↓
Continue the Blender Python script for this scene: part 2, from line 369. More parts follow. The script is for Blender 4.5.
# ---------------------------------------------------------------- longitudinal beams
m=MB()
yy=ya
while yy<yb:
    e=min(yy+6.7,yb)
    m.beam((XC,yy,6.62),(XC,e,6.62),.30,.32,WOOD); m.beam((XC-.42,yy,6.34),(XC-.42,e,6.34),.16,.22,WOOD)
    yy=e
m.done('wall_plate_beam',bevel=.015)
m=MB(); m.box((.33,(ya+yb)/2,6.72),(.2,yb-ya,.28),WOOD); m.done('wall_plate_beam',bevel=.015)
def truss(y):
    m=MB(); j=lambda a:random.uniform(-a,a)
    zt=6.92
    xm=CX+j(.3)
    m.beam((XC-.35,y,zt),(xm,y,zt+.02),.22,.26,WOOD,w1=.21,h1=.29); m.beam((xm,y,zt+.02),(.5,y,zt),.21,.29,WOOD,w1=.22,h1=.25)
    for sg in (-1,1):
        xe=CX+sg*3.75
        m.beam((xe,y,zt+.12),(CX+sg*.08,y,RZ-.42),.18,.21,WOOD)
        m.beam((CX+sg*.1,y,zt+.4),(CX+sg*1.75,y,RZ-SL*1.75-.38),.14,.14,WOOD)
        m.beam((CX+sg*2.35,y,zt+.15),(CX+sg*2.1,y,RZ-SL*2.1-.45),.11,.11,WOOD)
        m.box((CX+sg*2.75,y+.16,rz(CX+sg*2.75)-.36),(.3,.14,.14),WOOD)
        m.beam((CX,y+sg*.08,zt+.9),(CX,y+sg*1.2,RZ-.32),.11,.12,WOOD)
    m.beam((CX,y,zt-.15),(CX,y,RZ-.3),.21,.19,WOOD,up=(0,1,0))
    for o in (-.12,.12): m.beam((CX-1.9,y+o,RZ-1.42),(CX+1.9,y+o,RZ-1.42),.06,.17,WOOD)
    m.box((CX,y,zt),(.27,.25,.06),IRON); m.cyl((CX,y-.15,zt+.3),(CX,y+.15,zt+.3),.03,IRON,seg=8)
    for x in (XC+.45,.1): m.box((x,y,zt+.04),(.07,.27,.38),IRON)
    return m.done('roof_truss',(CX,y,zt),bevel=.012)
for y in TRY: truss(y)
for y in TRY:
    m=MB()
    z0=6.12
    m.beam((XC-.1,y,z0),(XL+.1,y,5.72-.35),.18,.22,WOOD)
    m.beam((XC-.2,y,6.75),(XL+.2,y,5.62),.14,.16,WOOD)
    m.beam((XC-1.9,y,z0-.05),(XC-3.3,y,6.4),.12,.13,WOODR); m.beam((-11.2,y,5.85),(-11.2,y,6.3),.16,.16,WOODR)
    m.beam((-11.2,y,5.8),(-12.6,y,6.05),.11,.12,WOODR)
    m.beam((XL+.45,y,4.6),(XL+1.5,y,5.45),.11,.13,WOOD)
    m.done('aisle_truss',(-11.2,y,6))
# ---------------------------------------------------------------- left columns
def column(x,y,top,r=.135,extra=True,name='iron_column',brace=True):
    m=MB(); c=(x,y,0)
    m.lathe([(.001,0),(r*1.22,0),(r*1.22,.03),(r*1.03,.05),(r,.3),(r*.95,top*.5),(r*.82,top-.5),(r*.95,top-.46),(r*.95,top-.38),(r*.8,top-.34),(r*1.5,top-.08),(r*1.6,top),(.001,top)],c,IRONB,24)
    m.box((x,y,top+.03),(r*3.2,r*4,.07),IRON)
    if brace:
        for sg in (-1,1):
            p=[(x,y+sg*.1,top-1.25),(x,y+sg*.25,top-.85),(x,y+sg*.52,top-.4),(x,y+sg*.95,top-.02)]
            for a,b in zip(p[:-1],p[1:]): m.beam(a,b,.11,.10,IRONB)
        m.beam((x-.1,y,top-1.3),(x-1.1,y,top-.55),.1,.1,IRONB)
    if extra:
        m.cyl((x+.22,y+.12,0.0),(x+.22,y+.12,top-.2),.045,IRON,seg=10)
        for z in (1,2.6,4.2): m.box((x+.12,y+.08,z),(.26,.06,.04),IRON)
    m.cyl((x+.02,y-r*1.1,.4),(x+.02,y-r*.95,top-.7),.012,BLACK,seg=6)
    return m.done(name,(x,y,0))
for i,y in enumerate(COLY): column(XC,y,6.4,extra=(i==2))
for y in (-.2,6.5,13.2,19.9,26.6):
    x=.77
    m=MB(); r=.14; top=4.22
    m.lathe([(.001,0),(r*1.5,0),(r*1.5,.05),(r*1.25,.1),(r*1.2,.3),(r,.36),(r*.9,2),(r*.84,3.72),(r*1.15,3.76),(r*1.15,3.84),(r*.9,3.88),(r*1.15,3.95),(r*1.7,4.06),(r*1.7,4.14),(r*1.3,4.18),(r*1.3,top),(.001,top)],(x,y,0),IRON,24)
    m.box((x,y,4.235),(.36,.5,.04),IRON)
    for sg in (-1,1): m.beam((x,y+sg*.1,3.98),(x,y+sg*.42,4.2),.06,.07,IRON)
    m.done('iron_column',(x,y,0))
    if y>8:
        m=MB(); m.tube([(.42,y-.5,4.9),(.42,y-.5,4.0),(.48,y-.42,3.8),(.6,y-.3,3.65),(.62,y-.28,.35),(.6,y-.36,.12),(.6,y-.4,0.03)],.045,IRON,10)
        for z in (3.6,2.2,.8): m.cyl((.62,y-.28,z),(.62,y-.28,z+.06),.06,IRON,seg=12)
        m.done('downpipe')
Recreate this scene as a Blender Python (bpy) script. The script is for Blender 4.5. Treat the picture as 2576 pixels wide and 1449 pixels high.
↑
Reproduce the material in full, with no word added or dropped.

> RESPONSE TO THIS TASK
Continue the Blender Python script for this scene: part 2, from line 369. More parts follow. The script is for Blender 4.5.
# ---------------------------------------------------------------- longitudinal beams
m=MB()
yy=ya
while yy<yb:
    e=min(yy+6.7,yb)
    m.beam((XC,yy,6.62),(XC,e,6.62),.30,.32,WOOD); m.beam((XC-.42,yy,6.34),(XC-.42,e,6.34),.16,.22,WOOD)
    yy=e
m.done('wall_plate_beam',bevel=.015)
m=MB(); m.box((.33,(ya+yb)/2,6.72),(.2,yb-ya,.28),WOOD); m.done('wall_plate_beam',bevel=.015)
def truss(y):
    m=MB(); j=lambda a:random.uniform(-a,a)
    zt=6.92
    xm=CX+j(.3)
    m.beam((XC-.35,y,zt),(xm,y,zt+.02),.22,.26,WOOD,w1=.21,h1=.29); m.beam((xm,y,zt+.02),(.5,y,zt),.21,.29,WOOD,w1=.22,h1=.25)
    for sg in (-1,1):
        xe=CX+sg*3.75
        m.beam((xe,y,zt+.12),(CX+sg*.08,y,RZ-.42),.18,.21,WOOD)
        m.beam((CX+sg*.1,y,zt+.4),(CX+sg*1.75,y,RZ-SL*1.75-.38),.14,.14,WOOD)
        m.beam((CX+sg*2.35,y,zt+.15),(CX+sg*2.1,y,RZ-SL*2.1-.45),.11,.11,WOOD)
        m.box((CX+sg*2.75,y+.16,rz(CX+sg*2.75)-.36),(.3,.14,.14),WOOD)
        m.beam((CX,y+sg*.08,zt+.9),(CX,y+sg*1.2,RZ-.32),.11,.12,WOOD)
    m.beam((CX,y,zt-.15),(CX,y,RZ-.3),.21,.19,WOOD,up=(0,1,0))
    for o in (-.12,.12): m.beam((CX-1.9,y+o,RZ-1.42),(CX+1.9,y+o,RZ-1.42),.06,.17,WOOD)
    m.box((CX,y,zt),(.27,.25,.06),IRON); m.cyl((CX,y-.15,zt+.3),(CX,y+.15,zt+.3),.03,IRON,seg=8)
    for x in (XC+.45,.1): m.box((x,y,zt+.04),(.07,.27,.38),IRON)
    return m.done('roof_truss',(CX,y,zt),bevel=.012)
for y in TRY: truss(y)
for y in TRY:
    m=MB()
    z0=6.12
    m.beam((XC-.1,y,z0),(XL+.1,y,5.72-.35),.18,.22,WOOD)
    m.beam((XC-.2,y,6.75),(XL+.2,y,5.62),.14,.16,WOOD)
    m.beam((XC-1.9,y,z0-.05),(XC-3.3,y,6.4),.12,.13,WOODR); m.beam((-11.2,y,5.85),(-11.2,y,6.3),.16,.16,WOODR)
    m.beam((-11.2,y,5.8),(-12.6,y,6.05),.11,.12,WOODR)
    m.beam((XL+.45,y,4.6),(XL+1.5,y,5.45),.11,.13,WOOD)
    m.done('aisle_truss',(-11.2,y,6))
# ---------------------------------------------------------------- left columns
def column(x,y,top,r=.135,extra=True,name='iron_column',brace=True):
    m=MB(); c=(x,y,0)
    m.lathe([(.001,0),(r*1.22,0),(r*1.22,.03),(r*1.03,.05),(r,.3),(r*.95,top*.5),(r*.82,top-.5),(r*.95,top-.46),(r*.95,top-.38),(r*.8,top-.34),(r*1.5,top-.08),(r*1.6,top),(.001,top)],c,IRONB,24)
    m.box((x,y,top+.03),(r*3.2,r*4,.07),IRON)
    if brace:
        for sg in (-1,1):
            p=[(x,y+sg*.1,top-1.25),(x,y+sg*.25,top-.85),(x,y+sg*.52,top-.4),(x,y+sg*.95,top-.02)]
            for a,b in zip(p[:-1],p[1:]): m.beam(a,b,.11,.10,IRONB)
        m.beam((x-.1,y,top-1.3),(x-1.1,y,top-.55),.1,.1,IRONB)
    if extra:
        m.cyl((x+.22,y+.12,0.0),(x+.22,y+.12,top-.2),.045,IRON,seg=10)
        for z in (1,2.6,4.2): m.box((x+.12,y+.08,z),(.26,.06,.04),IRON)
    m.cyl((x+.02,y-r*1.1,.4),(x+.02,y-r*.95,top-.7),.012,BLACK,seg=6)
    return m.done(name,(x,y,0))
for i,y in enumerate(COLY): column(XC,y,6.4,extra=(i==2))
for y in (-.2,6.5,13.2,19.9,26.6):
    x=.77
    m=MB(); r=.14; top=4.22
    m.lathe([(.001,0),(r*1.5,0),(r*1.5,.05),(r*1.25,.1),(r*1.2,.3),(r,.36),(r*.9,2),(r*.84,3.72),(r*1.15,3.76),(r*1.15,3.84),(r*.9,3.88),(r*1.15,3.95),(r*1.7,4.06),(r*1.7,4.14),(r*1.3,4.18),(r*1.3,top),(.001,top)],(x,y,0),IRON,24)
    m.box((x,y,4.235),(.36,.5,.04),IRON)
    for sg in (-1,1): m.beam((x,y+sg*.1,3.98),(x,y+sg*.42,4.2),.06,.07,IRON)
    m.done('iron_column',(x,y,0))
    if y>8:
        m=MB(); m.tube([(.42,y-.5,4.9),(.42,y-.5,4.0),(.48,y-.42,3.8),(.6,y-.3,3.65),(.62,y-.28,.35),(.6,y-.36,.12),(.6,y-.4,0.03)],.045,IRON,10)
        for z in (3.6,2.2,.8): m.cyl((.62,y-.28,z),(.62,y-.28,z+.06),.06,IRON,seg=12)
        m.done('downpipe')
Recreate this scene as a Blender Python (bpy) script. The script is for Blender 4.5. Treat the picture as 2576 pixels wide and 1449 pixels high.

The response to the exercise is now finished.